In this context, the new German coalition's migration strategy does not significantly diverge from broader EU trends, particularly regarding returns and detention. However, its emphasis on tightening border controls adds new pressure to the Schengen system, and, by extension, to the Dublin framework. The core logic behind Germany's proposed border checks and entry rejections is rooted in its landlocked position within the EU: asylum seekers arriving in Germany should have already applied for protection elsewhere. This illustrates the deeply intertwined nature of Schengen and Dublin, even though the two legal frameworks are distinct, they remain practically and politically connected.

Schengen's vision of free movement hinges on the assumption that the Dublin system works as intended: asylum claims are made in the first country of entry and transfers happen promptly. Yet in practice, this mechanism has long been criticized. Southern states argue that geography forces them to shoulder a disproportionate share of responsibility, while northern countries highlight delays, low return rates, and poor cooperation from those tasked with processing claims. This breakdown in mutual trust has fueled the reintroduction of internal border controls, now echoed in Germany's proposed policies.

Fragmented responses

Recent amendments to the Schengen Borders Code were partially aimed at addressing these tensions.
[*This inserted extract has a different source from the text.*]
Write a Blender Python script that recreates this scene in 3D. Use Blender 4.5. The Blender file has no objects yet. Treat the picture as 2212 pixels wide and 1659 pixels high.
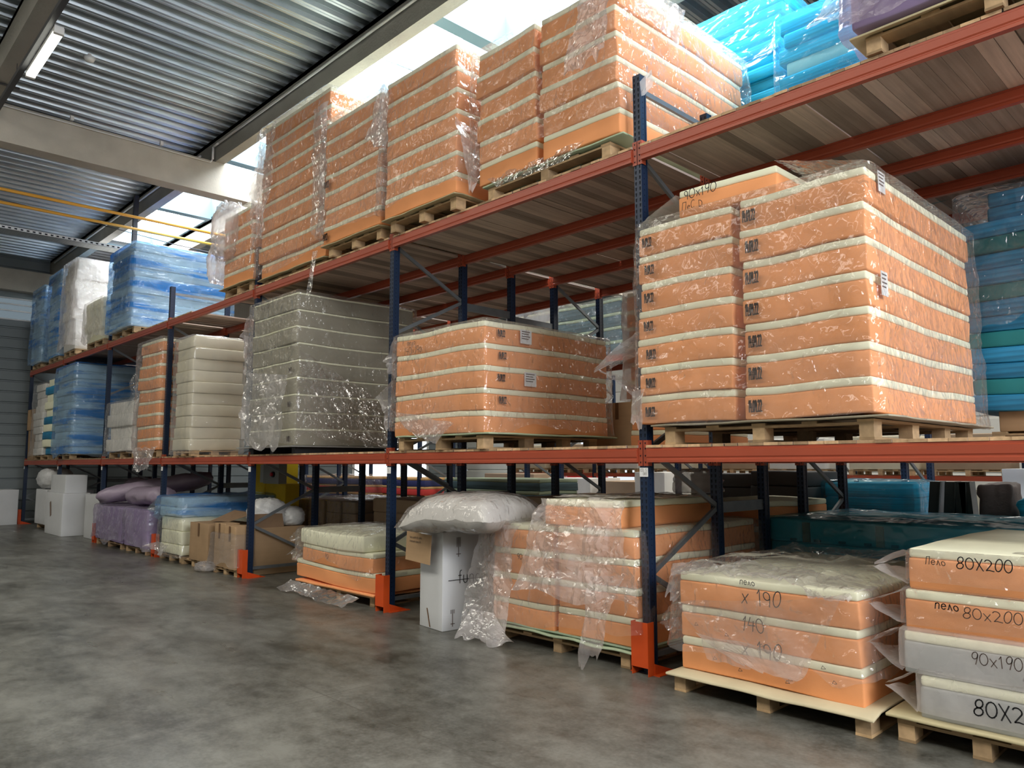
import bpy, math, random
import numpy as np
from mathutils import Matrix, Vector

# ---------------------------------------------------------------- camera, world, exposure
SC = bpy.context.scene
COL = SC.collection
FPX, YAW, PITCH, ROLL = 1637.46, 0.803193, 0.1062304, -0.0014776
CAMLOC = Vector((3.8388, -5.2389, 1.6908))
cd = bpy.data.cameras.new('camera'); cam = bpy.data.objects.new('camera', cd); COL.objects.link(cam)
cd.sensor_width = 36.0; cd.lens = FPX / 2212 * 36.0; cd.clip_end = 200
_F = Vector((-math.sin(YAW)*math.cos(PITCH), math.cos(YAW)*math.cos(PITCH), math.sin(PITCH)))
_R = Vector((math.cos(YAW), math.sin(YAW), 0)); _U = _R.cross(_F)
_R2 = _R*math.cos(ROLL) + _U*math.sin(ROLL); _U2 = -_R*math.sin(ROLL) + _U*math.cos(ROLL)
M = Matrix((( _R2.x, _U2.x, -_F.x, CAMLOC.x), (_R2.y, _U2.y, -_F.y, CAMLOC.y), (_R2.z, _U2.z, -_F.z, CAMLOC.z), (0, 0, 0, 1)))
cam.matrix_world = M
SC.camera = cam
SC.view_settings.view_transform = 'Standard'; SC.view_settings.look = 'None'
SC.view_settings.gamma = 1.0; SC.view_settings.use_curve_mapping = False
SC.view_settings.exposure = 0.10
SC.cycles.max_bounces = 7; SC.cycles.diffuse_bounces = 4; SC.cycles.glossy_bounces = 3
SC.cycles.transmission_bounces = 3; SC.cycles.transparent_max_bounces = 14
SC.cycles.caustics_reflective = False; SC.cycles.caustics_refractive = False
SC.cycles.use_denoising = True
SC.cycles.sample_clamp_indirect = 8.0
W = bpy.data.worlds.new('world'); SC.world = W; W.use_nodes = True
W.node_tree.nodes['Background'].inputs[0].default_value = (0.75, 0.85, 1.0, 1)
W.node_tree.nodes['Background'].inputs[1].default_value = 0.25
SKY_ROOF = 22.0      # daylight through the roof panes over the rack
SKY_AISLE = 4.6      # daylight through the roof panes over the aisle
SKY_FAR = 4.0
LAMP = 14.0

def area(name, loc, sx, sy, power, color, rot=(0, 0, 0)):
    d = bpy.data.lights.new(name, 'AREA'); d.shape = 'RECTANGLE'; d.size = sx; d.size_y = sy
    d.energy = power; d.color = color
    o = bpy.data.objects.new(name, d); o.location = loc; o.rotation_euler = rot; COL.objects.link(o)
    return o
# daylight coming down through the roof lights (lamps sit just under the panes), plus one added fill
area('daylight_over_aisle', (-2, -7.2, 7.9), 16, 2.4, 560, (1.0, 0.965, 0.85))
area('daylight_over_far_hall', (-1, 13.5, 7.9), 20, 2.4, 520, (1.0, 0.95, 0.90))
area('daylight_from_right_gable', (11.2, -2.5, 5.6), 3.4, 7, 1100, (0.95, 0.97, 1.0), (0, math.radians(90), 0))
area('added_fill_over_rear_aisle', (-6, 5.0, 7.6), 26, 1.0, 40, (0.9, 0.96, 1.0))  # added fill lamp under closed roof, lifts the dark shelf undersides

# ---------------------------------------------------------------- materials
MATS = {}
def mat(name, col=(.5, .5, .5), rough=.6, metal=0., noise=None, bump=None, spec=.4, rand=0., emit=None, streak=None, sss=0.):
    """noise=(scale, amount, detail) mottles the colour; bump=(scale, strength); streak=(axis scales, amount)"""
    if name in MATS: return MATS[name]
    m = bpy.data.materials.new(name); m.use_nodes = True; nt = m.node_tree; N = nt.nodes; L = nt.links
    b = N['Principled BSDF']
    b.inputs['Base Color'].default_value = (*col, 1); b.inputs['Roughness'].default_value = rough
    b.inputs['Metallic'].default_value = metal; b.inputs['Specular IOR Level'].default_value = spec
    if emit:
        b.inputs['Emission Color'].default_value = (*emit[0], 1); b.inputs['Emission Strength'].default_value = emit[1]
    src = None
    if noise or streak or rand:
        tc = N.new('ShaderNodeTexCoord'); last = None
        rgb = N.new('ShaderNodeRGB'); rgb.outputs[0].default_value = (*col, 1); last = rgb.outputs[0]
        def vary(facout, amount):
            nonlocal last
            mr = N.new('ShaderNodeMapRange'); mr.inputs[1].default_value = .25; mr.inputs[2].default_value = .75
            mr.inputs[3].default_value = 1 - amount; mr.inputs[4].default_value = 1 + amount
            L.new(facout, mr.inputs[0])
            mx = N.new('ShaderNodeVectorMath'); mx.operation = 'SCALE'
            L.new(last, mx.inputs[0]); L.new(mr.outputs[0], mx.inputs['Scale']); last = mx.outputs[0]
        if noise:
            nz = N.new('ShaderNodeTexNoise'); nz.inputs['Scale'].default_value = noise[0]; nz.inputs['Detail'].default_value = noise[2] if len(noise) > 2 else 4
            L.new(tc.outputs['Object'], nz.inputs['Vector']); vary(nz.outputs['Fac'], noise[1])
        if streak:
            mp = N.new('ShaderNodeMapping'); mp.inputs['Scale'].default_value = streak[0]
            nz = N.new('ShaderNodeTexNoise'); nz.inputs['Scale'].default_value = 1; nz.inputs['Detail'].default_value = 5
            L.new(tc.outputs['Object'], mp.inputs[0]); L.new(mp.outputs[0], nz.inputs['Vector']); vary(nz.outputs['Fac'], streak[1])
        if rand:
            oi = N.new('ShaderNodeObjectInfo'); vary(oi.outputs['Random'], rand)
        L.new(last, b.inputs['Base Color'])
    if bump:
        tc2 = N.new('ShaderNodeTexCoord')
        nz = N.new('ShaderNodeTexNoise'); nz.inputs['Scale'].default_value = bump[0]; nz.inputs['Detail'].default_value = 6
        bp = N.new('ShaderNodeBump'); bp.inputs['Strength'].default_value = bump[1]; bp.inputs['Distance'].default_value = .02
        L.new(tc2.outputs['Object'], nz.inputs['Vector']); L.new(nz.outputs['Fac'], bp.inputs['Height']); L.new(bp.outputs[0], b.inputs['Normal'])
    MATS[name] = m
    return m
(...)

They clarified when internal checks can be reinstated, extended permissible durations, and established new procedures to manage secondary movements. Still, they also reflect the normalization of practices that have long operated in legal grey areas. Rather than restoring collective confidence, these reforms risk institutionalizing a patchwork of national responses. Germany's plans, therefore, shed light on the structural flaws of the EU's asylum system, where Schengen and Dublin are legally distinct but operationally entangled, and national policy often steps in where EU solidarity falls short.

Whether Merz's government can implement its migration agenda will depend on both domestic constraints and legal limits at the European level. A continued focus on migration and deportations is unlikely to address Germany's underlying economic challenges. What is clear, however, is that Schengen is under renewed pressure, driven by a growing willingness among member states to tighten control over irregular migration and secondary movements. In this context, Germany's political comeback could prove decisive in shaping the direction of EU migration governance in the years ahead.